Star-Shaped Biscuit

Star-Shaped Biscuit

Opera

2008 -2009

David Toop

Developed with support from a Jerwood Opera Writing Fellowship

Star-shaped Biscuit is an opera (composition and libretto, approx. 90 minutes) for three singers, five multi-instrumentalists and digital sound composition developed over four years, initially by a Jerwood Opera Writing Fellowship 2008-09.

The opera takes its title from a surrealist object. It emerged from initial research on writer and dandy Raymond Roussel, whose star-shaped box containing a fragment of a biscuit was acquired by Dora Maar, the opera’s protagonist. The development of the opera’s three characters was based on research into the lives, art and writing of photographer, painter and poet, Dora Maar, adventurer William Seabrook and novelist Vernon Lee. Toop investigated the technique of libretto writing selecting short extracts from existing texts by a wide variety of writers to convey fragmented memories and concurrent histories.

A performance version of the work grew from a methodology using digital sound composition as a template for directed improvisation.

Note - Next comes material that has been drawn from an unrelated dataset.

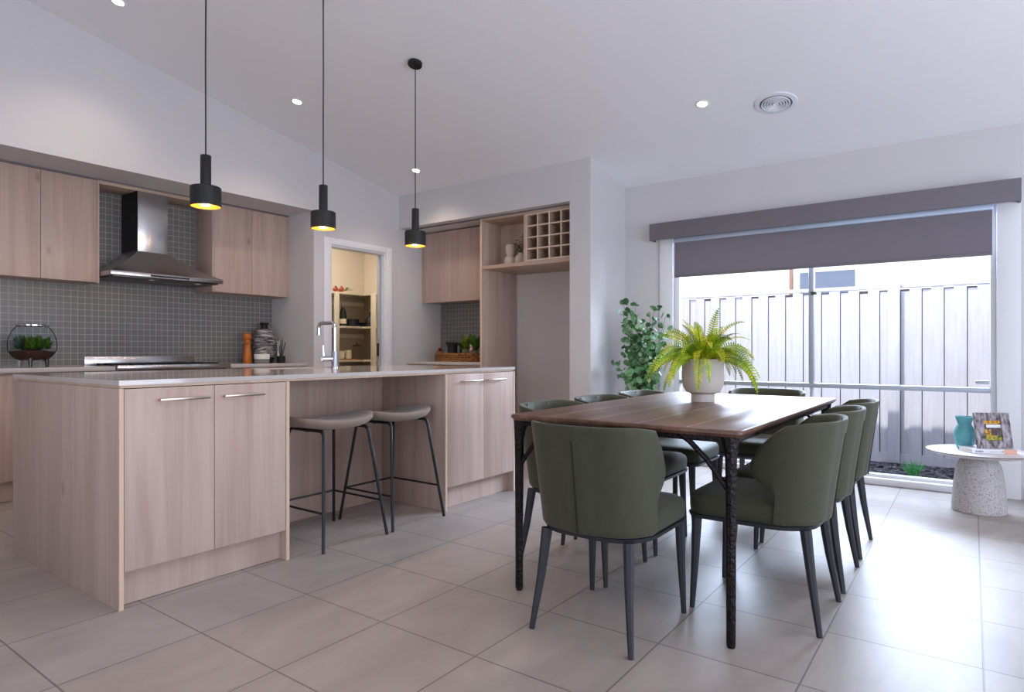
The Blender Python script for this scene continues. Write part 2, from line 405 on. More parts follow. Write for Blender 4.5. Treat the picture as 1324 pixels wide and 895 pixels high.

This was explored through workshops supported by Aldeburgh Music 2009, 2012. The use of a digital sound composition as a basis for improvisation offered a unique technical approach to issues of notation in opera. It refined experimental approaches to directed improvisation first explored during Toop’s AHRC Research Fellowship 2005-2007, an investigation into the impact of digital technology on composition and improvisation.

The opera was first performed as a ‘Faster Than Sound’ project, Aldeburgh Music 2012.

Toop’s essay, ‘Star-shaped Biscuit: haunting, spells, a drowned world’ 2012, extends his research into strategies of using digital technology as a compositional template for improvisation.